My personal sessions were as follows:

  • In Session 1: Misinterpretations– who is the hero and who is lost?
  • In Session 2: Artifacts–Egyptian artifact role play. Where do the artifacts belong?
  • In Session 3: Story–How can buildings and plants tell a story?
So, in session 1 I read a great book called Lost and Found by Oliver Jeffers. In it the boy finds a penguin at his door, goes to great length to return it to the south pole only to discover that the penguin was not lost, just lonely. We talked about how artifacts are mute, like the penguin, and cannot tell us how they were used or how old they are. Instead we must make inferences, which are sometimes wrong. We then went back and reread the book taking turns to “speak” for the penguin as different points in the story. I also read The Hermit Crab by Carter Goodrich.  In this book there is another misunderstanding. The hermit crab, while using half of an action figure for a shell, is mistaken for a hero who saves the flounder from a lobster trap. In this case, the misunderstanding is never corrected. We talked about how there could be all sorts of information we might read or see in museums or books that could turn out to be incorrect.
In session 2 I guided the students in a role play activity. Using symbaloo (which I have written about here) I collected links to various news articles about Egyptian artifacts from the past 10 years. (You can link to an active page here.)Most were not too long and addressed issues ranging from calls for the return of Egyptian artifacts to Egypt, to concerns about looting and security in Egypt, to the money brought in by big traveling exhibits, and the money spent by museums to keep up their collections. Students took on one of 4 roles: US Museum director, European Egyptologist, Egyptian Minister of Antiquities, or Egyptian citizen. Then each group used the webmix to read and collect information, form an option, and back it up. We came together at the end to share ideas and “discuss” the issue from a given point of view. There is a lot to think about on this topic. Students only got a taste of the issue, but we can come back to this when we study Egypt later in the year.
In session 3 I again read some picture books to get to the point. I shared this book first: Grandpa Green by Lane Smith. It is new and not only beautiful, but has a lovely message. Grandpa Green is a gardener and as the story of his life is told the background is always of hedges and bushes cut into forms to illustrate the events. The final sentence says that although Grandpa Green is getting old and forgets things, “the important things the garden remembers for him.” At that point there is a double fold out page that shows the entire garden: a series of topiary scenes of his life. (At this point I try not to get weepy.) Students then had a chance to read one of two books. Angelo by David Macauley is about a plaster repairer in Italy. Angelo has never been a fan of pigeons as they do damage to his buildings, but finds an injured one who he nurses back to health and befriends. Angelo begins to slow down and just finishes his repair before passing away. When the scaffolding is removed the building is spectacular and looks new. However “only one thing truly was”–a nest that he has made out of plaster that says above it “per Sylvia, grazie, A.” (More potential for weeping here.) Here we see a building telling the story that the founders had in mind (stories of saints etc) and now having an additional story of Angelo and Sylvia added to it. Another grous read Tin Lizzie by Peter Spier . It is about a 1909 Model T Touring car and the families who live and work with it.

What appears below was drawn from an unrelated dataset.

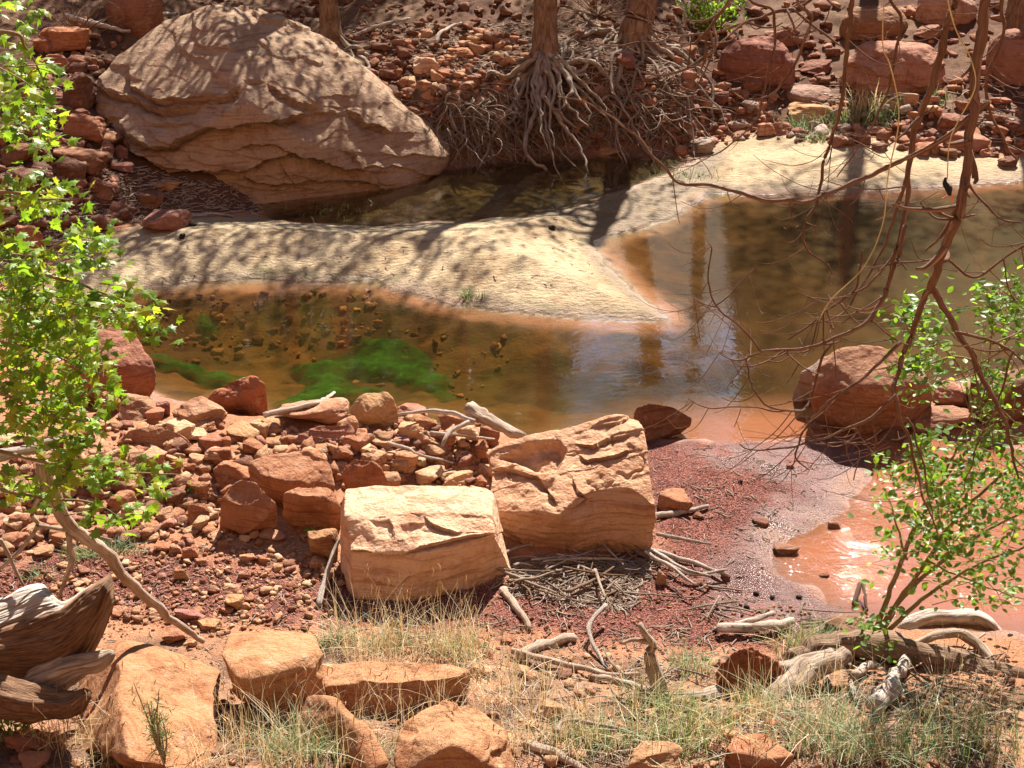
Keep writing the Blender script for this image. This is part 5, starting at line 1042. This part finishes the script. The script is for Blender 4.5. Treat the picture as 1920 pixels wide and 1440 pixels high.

We ended with a quick gathering to share thoughts, show the students the evaluation form that we emailed to them to fill out, and to celebrate an exciting morning.

I was so exhilarated by the morning (that and a bit ragged). Once I go through the responses to the evaluation form I will share some highlights or lowlights as the case may be. I think the overall feeling of the morning was very positive. Next up, student led sessions, outside experts, TED talks, and new topics!

What new ideas have you heard or read about and then borrowed?

  1. maggie says:

    Amazing! Wonderful! Two lingering questions from me after this: given the labor of prepping for this experience were the student learning outcomes there; and what comes next. Do you hope to have a student-presented conference at some point – maybe open to the lower grade, their parents or to another school? Do you see the conference model as something you would like to repeat in one form or other this year? And, going back to my first question, is it a good investment of time to do so, do you think? I. an’t wait to hear what student feedback was like with this fantastic innovation. Brava!

    • mseiteljorg says:

      I think it was a good investment of teacher time for a couple of reasons.
      1. we really thought about what learning outcomes we wanted in advance and structured sessions with that in mind. So although each teacher did something totally different in each session, the big ideas we started with should have come through. (I will be going over the evaluation forms more carefully in the next day or so, but I’m pretty sure we got there, mostly.)
      2. There was a bit of a learning curve for us. So, next time it wouldn’t be all new. That said some of the silly logistics are just tedious, but worth it.

      I think it was a good use of student time as well.
      The conference ran from 8:30-11:30 with a half-hour break for snack/bathroom visits/class pictures. I think the ideas we presented would probably have been spread out over 2 or 3 class periods in the course of a week rather than one intense morning. It was a nice change to be able to focus solely on one topic for an extended period of time. Now as we move forward with our study of archaeology, we are at a different, hopefully more informed, place.

      After just a quick glance over student responses, many said make it longer. I think we, the teachers, would have felt less rushed if the sessions had been a little longer.

      I would love for us to do this again. It makes a great intro to a new topic, as we did. But it would also be great at the end of a unit. I would love to have sessions of different length so that we could have some shorter time slots for students and longer for outside visitors or other activities. I think including other grades or schools is a great idea. I would want to be sure that the topic was relevant for all.

      We have lots of pictures, taken not by me and therefore they are great shots, and I hope to be able to share a few when I write more about the evaluation feedback.